If you really embrace "local first" just use the file system, and the user can choose from many solutions like git, box, etc.
I hate signing up for your sync just as much as any other SAAS, but it's even more opaque and likely to break.
If you really embrace "local first" just use the file system, and the user can choose from many solutions like git, box, etc.
I hate signing up for your sync just as much as any other SAAS, but it's even more opaque and likely to break.
First is that yeah, local first, but I also want concurrency. If it's just local first, you're right, any old sync will do. But I want more than that. I want to not have to think (a la dropbox, being slick). I want my wife and I to be able to make separate edits on our phones when we're in a dead zone.
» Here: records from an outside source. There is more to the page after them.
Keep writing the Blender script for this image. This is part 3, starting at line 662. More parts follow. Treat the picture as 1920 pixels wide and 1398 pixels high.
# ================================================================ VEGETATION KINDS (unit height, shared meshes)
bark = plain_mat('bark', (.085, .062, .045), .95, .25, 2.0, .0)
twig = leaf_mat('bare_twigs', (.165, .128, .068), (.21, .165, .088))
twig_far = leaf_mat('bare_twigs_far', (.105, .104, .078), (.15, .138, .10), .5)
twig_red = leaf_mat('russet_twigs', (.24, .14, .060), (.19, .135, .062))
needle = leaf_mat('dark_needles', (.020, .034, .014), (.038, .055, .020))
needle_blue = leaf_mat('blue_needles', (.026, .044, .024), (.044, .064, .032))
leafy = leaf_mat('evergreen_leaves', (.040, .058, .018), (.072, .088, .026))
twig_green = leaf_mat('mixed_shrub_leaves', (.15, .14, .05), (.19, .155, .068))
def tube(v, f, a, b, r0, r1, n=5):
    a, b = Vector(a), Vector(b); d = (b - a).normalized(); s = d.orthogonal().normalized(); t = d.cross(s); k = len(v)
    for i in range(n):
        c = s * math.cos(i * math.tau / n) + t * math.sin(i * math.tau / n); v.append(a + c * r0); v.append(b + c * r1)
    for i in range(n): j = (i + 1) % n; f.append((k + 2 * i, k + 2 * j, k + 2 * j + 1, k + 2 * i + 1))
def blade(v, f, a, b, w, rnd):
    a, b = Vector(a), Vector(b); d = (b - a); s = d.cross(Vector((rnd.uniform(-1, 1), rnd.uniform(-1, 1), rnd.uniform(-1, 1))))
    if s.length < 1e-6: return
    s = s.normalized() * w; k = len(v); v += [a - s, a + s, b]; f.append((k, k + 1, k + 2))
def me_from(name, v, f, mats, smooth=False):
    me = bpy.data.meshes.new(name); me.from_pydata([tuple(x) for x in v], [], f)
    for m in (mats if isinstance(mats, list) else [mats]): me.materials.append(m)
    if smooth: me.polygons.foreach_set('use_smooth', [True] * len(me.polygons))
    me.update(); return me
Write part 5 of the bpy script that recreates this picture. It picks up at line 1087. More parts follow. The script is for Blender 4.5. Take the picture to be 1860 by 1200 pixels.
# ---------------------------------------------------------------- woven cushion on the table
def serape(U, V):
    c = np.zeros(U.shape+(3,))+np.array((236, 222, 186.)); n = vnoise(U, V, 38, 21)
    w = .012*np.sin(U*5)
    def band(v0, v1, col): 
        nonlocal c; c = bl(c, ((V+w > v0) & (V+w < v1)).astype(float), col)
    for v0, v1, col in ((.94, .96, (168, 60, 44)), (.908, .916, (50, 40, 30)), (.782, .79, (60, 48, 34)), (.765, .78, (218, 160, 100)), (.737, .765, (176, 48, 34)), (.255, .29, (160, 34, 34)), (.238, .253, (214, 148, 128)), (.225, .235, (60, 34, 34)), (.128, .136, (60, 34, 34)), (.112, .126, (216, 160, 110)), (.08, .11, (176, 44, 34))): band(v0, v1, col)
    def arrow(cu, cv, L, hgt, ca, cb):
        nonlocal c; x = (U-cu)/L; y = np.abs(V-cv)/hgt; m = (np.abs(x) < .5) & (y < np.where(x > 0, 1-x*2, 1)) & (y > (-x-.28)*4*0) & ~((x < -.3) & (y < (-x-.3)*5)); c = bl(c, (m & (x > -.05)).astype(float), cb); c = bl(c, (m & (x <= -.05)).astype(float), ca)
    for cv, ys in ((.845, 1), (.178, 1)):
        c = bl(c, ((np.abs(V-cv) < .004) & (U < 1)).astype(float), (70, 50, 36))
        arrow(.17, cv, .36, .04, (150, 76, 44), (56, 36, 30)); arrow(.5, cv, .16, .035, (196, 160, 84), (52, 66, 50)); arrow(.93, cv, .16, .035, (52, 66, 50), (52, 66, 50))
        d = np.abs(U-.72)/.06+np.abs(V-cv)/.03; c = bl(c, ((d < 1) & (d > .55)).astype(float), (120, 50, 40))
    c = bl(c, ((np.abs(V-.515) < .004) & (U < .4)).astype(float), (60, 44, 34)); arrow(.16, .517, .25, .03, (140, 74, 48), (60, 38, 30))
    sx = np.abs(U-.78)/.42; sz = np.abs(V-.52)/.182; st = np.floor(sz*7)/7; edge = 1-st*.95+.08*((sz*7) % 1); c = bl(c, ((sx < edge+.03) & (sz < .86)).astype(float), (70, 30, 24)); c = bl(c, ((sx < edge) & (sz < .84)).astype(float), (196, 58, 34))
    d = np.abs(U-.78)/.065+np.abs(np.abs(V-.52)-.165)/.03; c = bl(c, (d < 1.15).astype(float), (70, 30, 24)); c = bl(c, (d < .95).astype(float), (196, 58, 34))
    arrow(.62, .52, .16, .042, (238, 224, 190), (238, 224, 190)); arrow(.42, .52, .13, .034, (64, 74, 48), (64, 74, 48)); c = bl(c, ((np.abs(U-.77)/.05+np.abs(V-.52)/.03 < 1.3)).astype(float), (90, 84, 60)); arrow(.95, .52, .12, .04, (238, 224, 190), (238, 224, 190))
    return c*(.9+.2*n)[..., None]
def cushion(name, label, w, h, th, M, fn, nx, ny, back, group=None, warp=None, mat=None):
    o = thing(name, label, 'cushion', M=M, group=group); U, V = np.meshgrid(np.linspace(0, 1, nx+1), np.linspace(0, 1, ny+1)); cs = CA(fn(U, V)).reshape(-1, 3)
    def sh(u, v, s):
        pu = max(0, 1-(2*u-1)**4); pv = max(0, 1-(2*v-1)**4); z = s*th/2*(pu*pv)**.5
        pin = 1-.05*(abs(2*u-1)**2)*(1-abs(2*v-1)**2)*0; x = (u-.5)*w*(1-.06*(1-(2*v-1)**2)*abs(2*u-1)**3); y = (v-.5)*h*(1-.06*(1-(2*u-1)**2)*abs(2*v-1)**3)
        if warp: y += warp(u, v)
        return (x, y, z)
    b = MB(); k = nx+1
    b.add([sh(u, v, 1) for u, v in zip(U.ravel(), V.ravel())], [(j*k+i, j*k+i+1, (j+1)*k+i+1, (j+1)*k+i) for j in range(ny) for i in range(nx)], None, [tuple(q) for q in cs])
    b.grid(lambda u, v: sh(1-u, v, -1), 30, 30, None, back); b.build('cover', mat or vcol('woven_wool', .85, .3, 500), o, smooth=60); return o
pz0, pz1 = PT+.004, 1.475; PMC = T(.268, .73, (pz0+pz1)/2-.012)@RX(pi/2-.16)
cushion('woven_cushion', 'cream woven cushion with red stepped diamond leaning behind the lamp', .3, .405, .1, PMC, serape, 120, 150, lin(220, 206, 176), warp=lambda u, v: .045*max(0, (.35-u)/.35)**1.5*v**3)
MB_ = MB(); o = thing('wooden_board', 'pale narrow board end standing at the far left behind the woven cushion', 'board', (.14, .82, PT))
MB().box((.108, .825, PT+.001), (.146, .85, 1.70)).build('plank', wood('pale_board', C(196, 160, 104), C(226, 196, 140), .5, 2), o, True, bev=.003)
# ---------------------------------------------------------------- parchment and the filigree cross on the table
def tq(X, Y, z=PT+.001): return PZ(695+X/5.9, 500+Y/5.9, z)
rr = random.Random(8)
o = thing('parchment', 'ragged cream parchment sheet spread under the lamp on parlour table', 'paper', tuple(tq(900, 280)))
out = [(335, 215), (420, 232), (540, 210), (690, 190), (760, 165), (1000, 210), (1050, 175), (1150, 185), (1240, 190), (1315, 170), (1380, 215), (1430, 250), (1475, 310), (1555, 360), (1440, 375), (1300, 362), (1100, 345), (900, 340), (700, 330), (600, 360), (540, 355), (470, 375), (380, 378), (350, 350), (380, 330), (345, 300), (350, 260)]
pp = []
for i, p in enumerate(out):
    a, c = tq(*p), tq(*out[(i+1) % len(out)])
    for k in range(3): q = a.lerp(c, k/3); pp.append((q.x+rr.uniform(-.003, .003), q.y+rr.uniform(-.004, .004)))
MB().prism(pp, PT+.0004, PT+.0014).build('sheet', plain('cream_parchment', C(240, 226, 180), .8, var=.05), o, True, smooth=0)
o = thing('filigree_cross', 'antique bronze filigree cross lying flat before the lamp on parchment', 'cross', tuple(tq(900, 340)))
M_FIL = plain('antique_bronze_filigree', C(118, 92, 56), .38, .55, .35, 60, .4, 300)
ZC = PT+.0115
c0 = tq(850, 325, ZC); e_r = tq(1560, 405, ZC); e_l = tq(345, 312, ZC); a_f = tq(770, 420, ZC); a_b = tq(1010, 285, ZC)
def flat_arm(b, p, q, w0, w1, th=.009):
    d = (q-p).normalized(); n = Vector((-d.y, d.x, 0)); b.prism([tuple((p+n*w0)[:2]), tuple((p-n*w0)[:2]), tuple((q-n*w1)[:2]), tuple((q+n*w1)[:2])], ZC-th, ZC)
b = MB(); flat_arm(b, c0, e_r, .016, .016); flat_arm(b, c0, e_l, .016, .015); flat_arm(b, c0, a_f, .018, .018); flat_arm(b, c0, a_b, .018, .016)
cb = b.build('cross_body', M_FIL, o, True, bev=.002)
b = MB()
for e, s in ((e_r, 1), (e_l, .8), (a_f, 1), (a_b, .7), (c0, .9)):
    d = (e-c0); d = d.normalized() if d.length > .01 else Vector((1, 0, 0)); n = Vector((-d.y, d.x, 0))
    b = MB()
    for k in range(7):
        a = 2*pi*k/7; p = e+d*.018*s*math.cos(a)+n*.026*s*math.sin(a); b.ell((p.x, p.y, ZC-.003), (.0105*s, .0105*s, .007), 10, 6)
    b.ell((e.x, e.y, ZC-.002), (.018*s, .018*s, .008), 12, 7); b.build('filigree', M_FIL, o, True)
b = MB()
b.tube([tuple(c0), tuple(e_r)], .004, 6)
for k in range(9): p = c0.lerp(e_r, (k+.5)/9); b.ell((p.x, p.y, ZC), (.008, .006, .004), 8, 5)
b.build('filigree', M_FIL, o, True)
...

Second is that sync works a lot better when it has deep knowledge of the data structure and semantics. Git and box both have significant shortcomings, but both exacerbated by the concurrency desire.
If files are insufficient, what data-structure would make modular sync possible for multiple applications in an OS?
And I’m not suggesting one doesn’t exist, I’m challenging to present a comprehensive solution, that probably involved operating systems.
> I want my wife and I to be able to make separate edits on our phones when we're in a dead zone.
Files do this.
I think it boils down to provenance and concurrency. If we edit the same line a file, that's ba merge conflict when it really should be simple and something I shouldn't have to bother with. And when we do do the same line edit, I'd love to have provenance on that data.
Granted, those aren't local first thing exactly, but I think there will be apps that want all of that.